Coca-Cola Amatil has posted a rise in profits for 2007, with the broadening of its drinks offering reaping benefits.

The Australia-based company, which in 2006 tied up with SABMiller to sell and distribute the brewer's beers in the country, said today (13 February) that net profit last year came in 10% up on 2006, at A$310.7m (US$278.6m). Total sales for the year were up by 1.9% at A$4.52bn.

"CCA's profit result has been achieved through the strong performance of the Australian and New Zealand beverage businesses, an excellent result from Indonesia and a solid contribution from our emerging alcohol business," said company MD, Terry Davis.

While Australia delivered sales growth of 9.1% at A$2.39bn, New Zealand performed equally well, also up 9.1% at A$454.3m.

CCA's joint venture with SABMiller, Pacific Beverages, delivered volume growth of over 150% over 2006, when the beer brands were under other distribution arrangements. Earnings contribution from the unit was described as "small", although this was still ahead of expectations.
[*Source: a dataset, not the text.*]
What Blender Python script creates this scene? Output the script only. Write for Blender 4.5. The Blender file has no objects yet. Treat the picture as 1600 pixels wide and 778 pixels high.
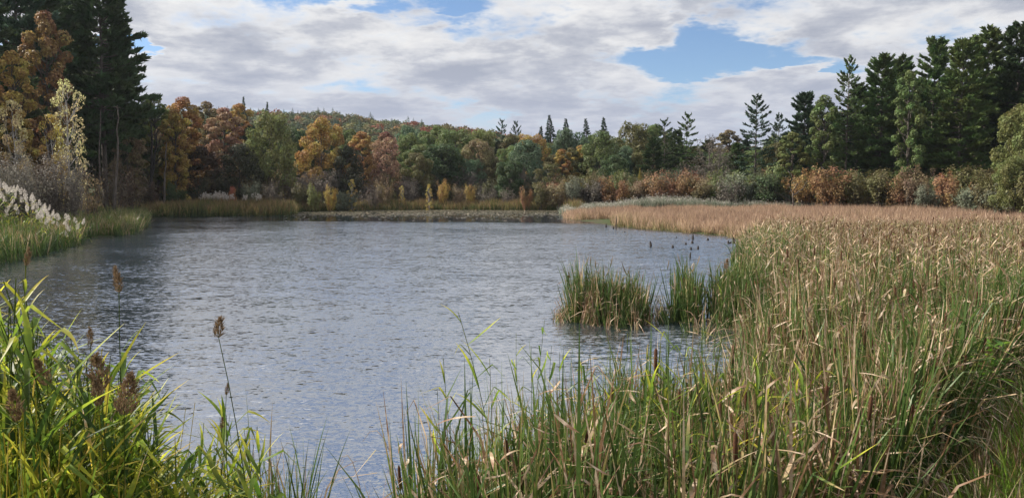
import bpy, math, random
import numpy as np
from mathutils import Vector

S = bpy.context.scene
C = S.collection
R = math.radians
# ------------------------------------------------------------ camera
F, CX, CY, CAMZ = 1155.0, 800.0, 389.0, 3.0        # measured on the 1600 x 778 photograph
PITCH = math.atan(91.0 / F)
cam_d = bpy.data.cameras.new('camera'); cam = bpy.data.objects.new('camera', cam_d); C.objects.link(cam)
cam_d.sensor_width = 36.0; cam_d.lens = 36.0 * F / 1600.0
cam_d.clip_start = 0.05; cam_d.clip_end = 8000.0
cam.location = (0, 0, CAMZ); cam.rotation_euler = (math.pi/2 - PITCH, 0, 0)
S.camera = cam
S.render.resolution_x = 1024; S.render.resolution_y = 497

def ray(px, py):
    a = (px-CX)/F; b = -(py-CY)/F
    return Vector((a, math.cos(PITCH)+b*math.sin(PITCH), -math.sin(PITCH)+b*math.cos(PITCH)))
def G(px, py, z=0.0):
    d = ray(px, py); t = (z-CAMZ)/d.z
    return (d.x*t, d.y*t)
def AT(px, py, Y):
    d = ray(px, py); t = Y/d.y
    return (d.x*t, Y, CAMZ+d.z*t)
def XX(px, Y): return AT(px, 300, Y)[0]

# ------------------------------------------------------------ sky, sun, exposure
SUN_EL, SUN_AZ = 38.0, -74.0                 # azimuth from +Y, negative is to the left
w = bpy.data.worlds.new('World'); S.world = w; w.use_nodes = True
nt = w.node_tree; nt.nodes.clear()
class N:
    """tiny helper for wiring shader nodes"""
    def __init__(s, tree): s.t = tree
    def n(s, typ, ins=None, **kw):
        nd = s.t.nodes.new(typ)
        for k, v in kw.items(): setattr(nd, k, v)
        if ins:
            for k, v in ins.items():
                sock = nd.inputs[k]
                if isinstance(v, bpy.types.NodeSocket): s.t.links.new(v, sock)
                elif sock.type == 'RGBA' and len(v) == 3: sock.default_value = tuple(v)+(1,)
                else: sock.default_value = v
        return nd
    def m(s, op, a, b=0.0, c=0.0, clamp=False):
        return s.n('ShaderNodeMath', {0: a, 1: b, 2: c}, operation=op, use_clamp=clamp).outputs[0]
    def mix(s, f, a, b, blend='MIX'):
        nd = s.n('ShaderNodeMix', data_type='RGBA', blend_type=blend)
        for k, v in ((0, f), (6, a), (7, b)):
            if isinstance(v, bpy.types.NodeSocket): s.t.links.new(v, nd.inputs[k])
            else: nd.inputs[k].default_value = v if k == 0 else (tuple(v)+(1,))[:4]
        return nd.outputs[2]
    def ramp(s, f, stops, interp='LINEAR'):
        nd = s.n('ShaderNodeValToRGB', {0: f}); cr = nd.color_ramp; cr.interpolation = interp
        while len(cr.elements) < len(stops): cr.elements.new(0.5)
        for e, (p, c) in zip(cr.elements, stops):
            e.position = p; e.color = (tuple(c)+(1,))[:4]
        return nd.outputs[0]
    def maprange(s, v, a, b, c=0.0, d=1.0, typ='SMOOTHSTEP'):
        return s.n('ShaderNodeMapRange', {0: v, 1: a, 2: b, 3: c, 4: d}, interpolation_type=typ).outputs[0]
g = N(nt)
sky = g.n('ShaderNodeTexSky', sky_type='NISHITA', sun_disc=False, sun_elevation=R(SUN_EL), sun_rotation=R(SUN_AZ),
          air_density=1.0, dust_density=0.2, ozone_density=2.0)
tc = g.n('ShaderNodeTexCoord')
sp = g.n('ShaderNodeSeparateXYZ', {0: tc.outputs['Generated']})
zz = g.m('ADD', g.m('MAXIMUM', sp.outputs[2], 0.0), 0.15)
U_ = g.m('DIVIDE', sp.outputs[0], zz); V_ = g.m('DIVIDE', sp.outputs[1], zz)
def sky_uv(px, py):
    d = ray(px, py).normalized(); z = max(d.z, 0)+0.15
    return d.x/z, d.y/z
uv = g.n('ShaderNodeCombineXYZ', {0: g.m('MULTIPLY', U_, 1.0), 1: V_, 2: 0.0}).outputs[0]
wob = g.n('ShaderNodeTexNoise', {'Vector': uv, 'Scale': 2.3, 'Detail': 5.0, 'Roughness': 0.6})
wv = g.m('MULTIPLY', g.m('SUBTRACT', wob.outputs[0], 0.5), 1.15)
dens = g.n('ShaderNodeTexNoise', {'Vector': uv, 'Scale': 2.1, 'Detail': 12.0, 'Roughness': 0.64, 'Distortion': 0.1}).outputs[0]
gaps = 0.0
# openings in the cloud deck: centre pixel, half width, half height (in deck units), depth
for (px, py, ru, rv, dp) in [(1115, 92, 0.44, 0.23, 0.36), (1085, 52, 0.17, 0.28, 0.26), (1235, 100, 0.30, 0.13, 0.40), (1180, 30, 0.22, 0.22, 0.14),
                             (575, -6, 0.34, 0.16, 0.30), (205, 68, 0.12, 0.10, 0.36), (655, 28, 0.18, 0.12, 0.14), (475, -14, 0.2, 0.12, 0.2),
                             (1100, -150, 0.5, 0.5, 0.22), (300, -420, 0.5, 0.3, 0.25)]:
    u0, v0 = sky_uv(px, py)
    du = g.m('DIVIDE', g.m('SUBTRACT', g.m('ADD', U_, g.m('MULTIPLY', wv, 0.5)), u0), ru*0.85)
    dv = g.m('DIVIDE', g.m('SUBTRACT', g.m('ADD', V_, g.m('MULTIPLY', wv, 0.8)), v0), rv*0.85)
    r2 = g.m('ADD', g.m('MULTIPLY', du, du), g.m('MULTIPLY', dv, dv))
    gg = g.maprange(r2, 2.0, 0.15, 0.0, dp)
    gaps = g.m('MAXIMUM', gaps, gg)
d2 = g.m('SUBTRACT', g.m('ADD', g.m('MULTIPLY', dens, 1.35), -0.075), gaps)
cover = g.maprange(d2, 0.31, 0.57)
shade = g.n('ShaderNodeTexNoise', {'Vector': g.n('ShaderNodeVectorMath', {0: uv, 1: (7.3, 2.1, 0.4)}, operation='ADD').outputs[0],
                                   'Scale': 2.3, 'Detail': 10.0, 'Roughness': 0.6, 'Distortion': 0.15}).outputs[0]
thick = g.m('ADD', g.m('MULTIPLY', d2, 0.55), g.m('MULTIPLY', shade, 0.55))
ccol = g.ramp(thick, [(0.50, (8.2, 8.15, 8.1)), (0.575, (7.0, 7.05, 7.3)), (0.645, (5.1, 5.3, 5.9)), (0.74, (3.7, 4.0, 4.8))])
# towards the horizon the deck goes blue grey
upf = g.maprange(sp.outputs[2], 0.18, 0.65, 1.0, 1.45)
ccol = g.n('ShaderNodeVectorMath', {0: ccol, 'Scale': upf}, operation='SCALE').outputs[0]
lowf = g.maprange(sp.outputs[2], 0.20, 0.06)
ccol = g.mix(g.m('MULTIPLY', lowf, 0.70), ccol, (4.4, 4.8, 6.0))
cover = g.m('MAXIMUM', cover, g.maprange(sp.outputs[2], 0.13, 0.05))
skyc = g.mix(1.0, sky.outputs[0], (1.0, 1.08, 1.22), 'MULTIPLY')
col = g.mix(cover, skyc, ccol)
bg = g.n('ShaderNodeBackground', {0: col, 1: 0.063})
g.n('ShaderNodeOutputWorld', {0: bg.outputs[0]})
w.cycles.sampling_method = 'MANUAL'; w.cycles.sample_map_resolution = 512

sl = bpy.data.lights.new('sun', 'SUN'); so = bpy.data.objects.new('sun', sl); C.objects.link(so)
sl.energy = 5.0; sl.angle = R(0.6); sl.color = (1.0, 0.93, 0.82)
sdir = Vector((math.sin(R(SUN_AZ))*math.cos(R(SUN_EL)), math.cos(R(SUN_AZ))*math.cos(R(SUN_EL)), math.sin(R(SUN_EL))))
so.rotation_euler = sdir.to_track_quat('Z', 'Y').to_euler(); so.location = (-60, 30, 60)
S.view_settings.view_transform = 'Standard'; S.view_settings.look = 'None'
S.view_settings.exposure = 0.78; S.view_settings.gamma = 1.0; S.view_settings.use_curve_mapping = False
try:
    S.cycles.max_bounces = 6; S.cycles.diffuse_bounces = 3; S.cycles.transmission_bounces = 4; S.cycles.transparent_max_bounces = 8
    S.cycles.volume_bounces = 0
except Exception: pass

# ------------------------------------------------------------ helpers
PLACED = []
def short(l):
    for c_ in (',', ' left of', ' right of', ' behind', ' below', ' between', ' standing', ' against', ' at the', ' in the', ' above', ' under', ' before', ' among', ' near', ' over', ' on ', ' beneath', ' past', ' rising', ' first', ' whose', ' just', ' that'):
        if c_ in l and l.index(c_) > 10: l = l[:l.index(c_)]
    return ' '.join(l.split()[:8])
def near_named(px, away=0):
    c_ = sorted(PLACED, key=lambda t_: abs(t_[0]-px))[0]
    return ('left of' if px < c_[0]-4 else 'right of' if px > c_[0]+4 else 'level with')+' the '+c_[1]
def tag(o, label=None, cat=None, group=None, kind=None):
    if label: o['label'] = label
    if cat: o['category'] = cat
    if group: o['group'] = group
    if kind: o['kind'] = kind
    return o
def link(name, data, parent=None, mats=None):
    o = bpy.data.objects.new(name, data); C.objects.link(o)
    if parent: o.parent = parent
    return o
def empty(name, loc, rz=0.0, scale=(1, 1, 1), **kw):
    o = bpy.data.objects.new(name, None); C.objects.link(o); o.empty_display_size = 0.2
    o.location = loc; o.rotation_euler = (0, 0, rz); o.scale = scale
    return tag(o, **kw)
class MB:
    """collects faces and turns them into one mesh"""
    def __init__(s): s.v = []; s.f = []; s.uv = []; s.mi = []; s.n = 0
    def add(s, verts, faces, uvs=None, mi=0):
        verts = np.asarray(verts, float).reshape(-1, 3)
        faces = np.asarray(faces, int)
        s.v.append(verts); s.f.append(faces + s.n)
        if uvs is None: uvs = np.zeros((len(verts), 2))
        s.uv.append(np.asarray(uvs, float).reshape(-1, 2)); s.mi.append(np.full(len(faces), mi))
        s.n += len(verts)
    def mesh(s, name, mats, smooth=False):
        me = bpy.data.meshes.new(name)
        v = np.concatenate(s.v); uvv = np.concatenate(s.uv); mi = np.concatenate(s.mi)
        tot = np.concatenate([np.full(len(f), f.shape[1]) for f in s.f])
        li = np.concatenate([f.ravel() for f in s.f])
        st = np.concatenate([[0], np.cumsum(tot)[:-1]])
        me.vertices.add(len(v)); me.vertices.foreach_set('co', v.astype(np.float32).ravel())
        me.loops.add(len(li)); me.loops.foreach_set('vertex_index', li.astype(np.int32))
        me.polygons.add(len(tot)); me.polygons.foreach_set('loop_start', st.astype(np.int32))
        me.polygons.foreach_set('loop_total', tot.astype(np.int32))
        me.polygons.foreach_set('material_index', mi.astype(np.int32))
        if smooth: me.polygons.foreach_set('use_smooth', np.ones(len(tot), bool))
        u = me.uv_layers.new(name='UVMap')
        u.data.foreach_set('uv', uvv[li].astype(np.float32).ravel())
        for m in (mats if isinstance(mats, (list, tuple)) else [mats]): me.materials.append(m)
        me.update(calc_edges=True); me.validate()
        return me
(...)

The disposal of its South Korean business last year generated a loss on the sale of A$49.4m. CCA sold the unit to LG Household & Health Care in October for A$520m.

Going forward, the company said that its priority would be to continue the expansion of its non-alcoholic and premium alcoholic beverage portfolio. "Our strategy to focus on organic growth over the last two years has proven to be the correct path," Davis said. "The company remains on track to continue the expansion of its multi-beverage strategy in 2008."